1. Olympic National Park

The Olympic coastline is beautiful in any direction you look, including down. Photograph giant green anemones, spiny sea urchins, hard shelled limpets, crustaceans, rock crabs, eels, and purple, red and yellow starfish. The tidepools are great at just about any of the park’s beaches, but especially at Shi Shi Beach, Kalaloch Beach 4, Mora’s Hole in the Wall, Second Beach and (my favorite) Ruby Beach.

2. Redwood National and State Parks

Redwood is most renowned for its large trees, so much so that few people realize it also has 40 miles of pristine coastline accessible via 70 miles of trails. And among the rocky sections of that shore are what many California naturalists consider to be the best mainland tide pools in the state, home of everything from crabs and limpets to sea stars and anemones. Particular noteworthy are Hidden Beach and Enderts Beach.

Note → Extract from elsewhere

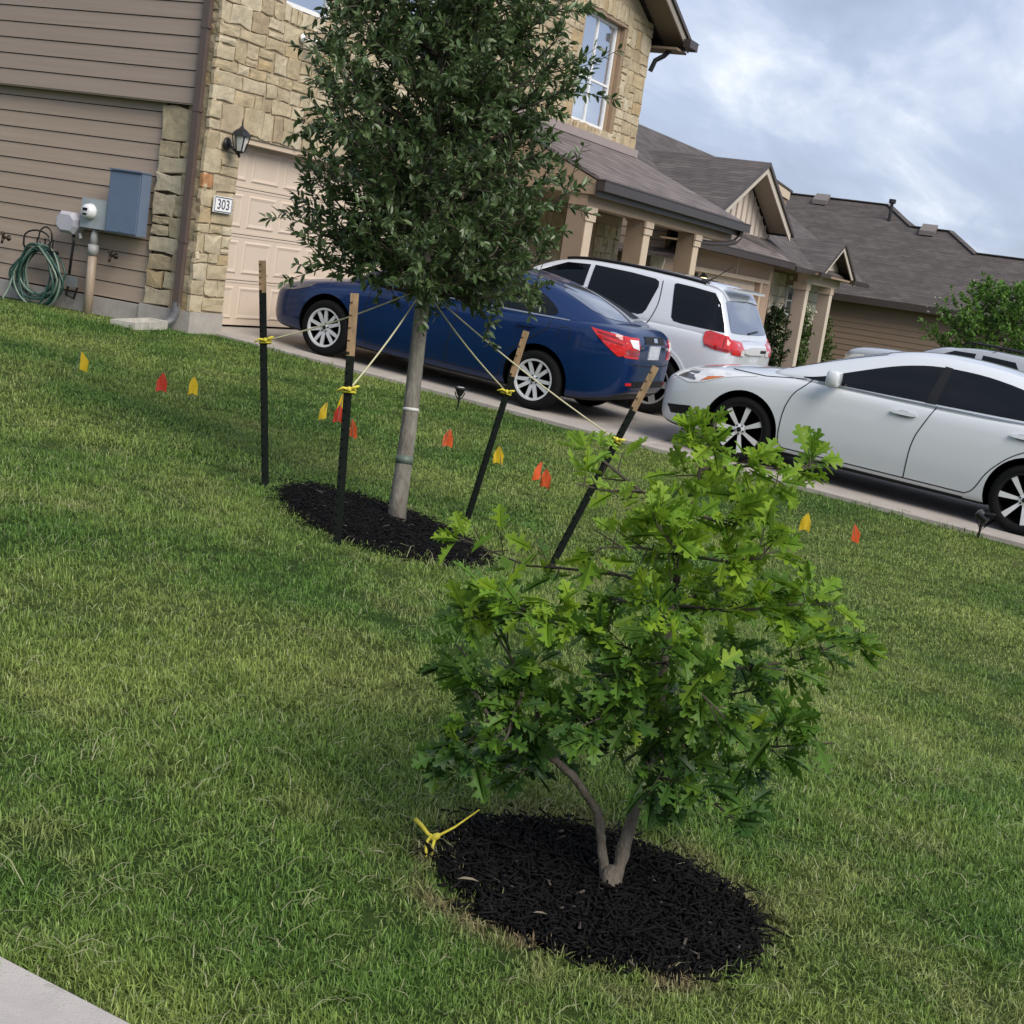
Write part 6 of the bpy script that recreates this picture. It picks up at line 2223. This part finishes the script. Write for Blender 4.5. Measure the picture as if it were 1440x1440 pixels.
o = np_mesh("foliage", np.concatenate(VV), np.concatenate(FF), [LEAF_OLD_SHADED, LEAF_MID, LEAF_NEW], ro, mi=MI, smooth=True)
o["kind"] = "stuff"
print("oak leaves", len(P))


# --- unseen leaf belts, added as dark surroundings for the cars to reflect
def added_tree_belt(name, label, a, b, h, seed):
    rgw = np.random.default_rng(seed)
    a, b = np.array(a, float), np.array(b, float)
    ln = np.linalg.norm(b - a)
    n_ = int(ln * 55)
    t = rgw.random(n_)
    base = a + (b - a) * t[:, None] + rgw.normal(0, 1.6, (n_, 2))
    top = h * (.55 + .45 * np.abs(np.sin(t * ln * .42 + seed) * np.cos(t * ln * .17)))
    z_ = top * np.sqrt(rgw.random(n_))
    P_ = np.stack([base[:, 0], base[:, 1], z_ + T(base[:, 0], base[:, 1])], 1)
    v, f = leaf_batch(P_, unit(rgw.normal(0, 1, (n_, 3))), unit(rgw.normal(0, 1, (n_, 3))), rgw.uniform(.5, 1.0, n_), rgw.uniform(.3, .6, n_), leaf_template("oval"))
    tag(np_mesh(name, v, f, LEAF_SHRUB, None), label, "trees", kind="stuff")


added_tree_belt("woods", "line of dark trees beyond the far side of the street", (-45, -27), (90, -27), 8.5, 2)
added_tree_belt("woods", "line of dark trees behind the next-door house", (-36, -26), (-36, 40), 9.5, 3)


# ================================================================== MULCH RINGS
def mulch(cx, cy, rx, ry, ang, n_chip, label, seed, h=.004):
    rg = np.random.default_rng(seed)
    ca, sa = math.cos(ang), math.sin(ang)
    nr_, na = 14, 64
    edge = 1 + .04 * np.sin(np.arange(na) * 2 * math.pi / na * 3 + seed) + .025 * np.sin(np.arange(na) * 2 * math.pi / na * 7 + 2 * seed) + rg.normal(0, .025, na)

    def surf(u, v):
        x, y = cx + u * ca - v * sa, cy + u * sa + v * ca
        r = np.sqrt((u / rx) ** 2 + (v / ry) ** 2)
        return x, y, T(x, y) + h * np.clip(1 - r ** 4, 0, 1) + .004

    V = []
    for i in range(nr_ + 1):
        rr_ = i / nr_
        for j in range(na):
            a = 2 * math.pi * j / na
            x, y, z_ = surf(rx * rr_ * edge[j] * math.cos(a), ry * rr_ * edge[j] * math.sin(a))
            V.append((x, y, float(z_) + (rg.normal(0, .006) if i < nr_ else -.03)))
    F = []
    for i in range(nr_):
        for j in range(na):
            F.append((i * na + j, i * na + (j + 1) % na, (i + 1) * na + (j + 1) % na, (i + 1) * na + j))
    mi = [0] * len(F)
    # bark chips
    rad = np.sqrt(rg.uniform(0, 1, n_chip)) * (1.0 + .09 * np.abs(rg.normal(0, 1, n_chip)) * (rg.random(n_chip) < .35))
    a = rg.uniform(0, 2 * math.pi, n_chip)
    x, y, z_ = surf(rx * rad * np.cos(a), ry * rad * np.sin(a))
    P = np.stack([x, y, z_ + rg.uniform(-.004, .018, n_chip)], 1)
    yawa = rg.uniform(0, 2 * math.pi, n_chip)
    D = np.stack([np.cos(yawa), np.sin(yawa), rg.normal(0, .35, n_chip)], 1)
    N = unit(np.stack([rg.normal(0, .35, n_chip), rg.normal(0, .35, n_chip), np.ones(n_chip)], 1))
    D, S, U = frames(D, N)
    ln = np.exp(rg.normal(math.log(.026), .55, n_chip)) * .5
    wd = rg.uniform(.002, .007, n_chip) * .6
    th = rg.uniform(.0015, .004, n_chip) * .7
    k0 = len(V)
    cor = [(-1, -1, -1), (1, -.5, -1), (1, .5, -1), (-1, 1, -1), (-1, -1, 1), (1, -.5, 1), (1, .5, 1), (-1, 1, 1)]
    CV = np.concatenate([(P + D * (ln * c[0])[:, None] + S * (wd * c[1])[:, None] + U * (th * c[2])[:, None])[:, None, :] for c in cor], 1).reshape(-1, 3)
    q = np.array([(0, 3, 2, 1), (4, 5, 6, 7), (0, 1, 5, 4), (1, 2, 6, 5), (2, 3, 7, 6), (3, 0, 4, 7)])
    CF = (q[None] + (np.arange(n_chip) * 8)[:, None, None] + k0).reshape(-1, 4)
    pale = (rg.random(n_chip) < .014).astype(int) + 1
    mi += list(np.repeat(pale, 6))
    o = np_mesh("mulch_bed", np.concatenate([np.array(V), CV]), np.concatenate([np.array(F), CF]), [SOILM, MULCH, MULCHP], None, mi=mi)
    return tag(o, label, "mulch", kind="stuff")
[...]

3. Channel Islands National Park

If the best of California’s mainland tide pools are in Redwood, the best of its sea-locked tide pools are in Channel Islands. Each will require a boat ride and possibly a hike to reach. In addition to the standard fare of west coast intertidal wildlife, the still waters of the pools are also great for photographing reflections of the surrounding rocky shores topped by oft blue skies. Some of the best relatively accessible tide pools are at the south shore of Frenchy’s Cove (on Anacapa Island), Smugglers Cove (Santa Cruz Island) and the eastern end of Cuyler Harbor (San Miguel Island).

4. Acadia National Park

In Downeast Maine, the tide pools look a little different than on the west coast, but are just as fruitful for photography. Look for starfish (surprise!), mussels, sea urchins, sea cucumbers, snails, hermit crabs, seaweed and rockweed. Little Moose Island, Ship Harbor and Wonderland are perhaps the best places for Acadia tide pools, but the most accessible is right in Bar Harbor, on the quarter-mile sandbar leading to Bar Island.

5. Kenai Fjords National Park

The coast of Kenai Fjords is not easy to reach, but once you’re there you can explore miles and miles of shore by foot or watercraft, often without seeing another person. (Though you might share space with a black bear or two.) The tide pools are home to countless species of intertidal invertebrates, such as sea stars and lugworms, plus crabs, barnacles and seaweed and such. Staying at the Aialik Cabin (permit required) will grant you easy access to a mile of cobblestone beach.

Editor’s note: If I didn’t include your favorite national park for photographing tide pools in this Top 5 list, please be assured it that was No. 6.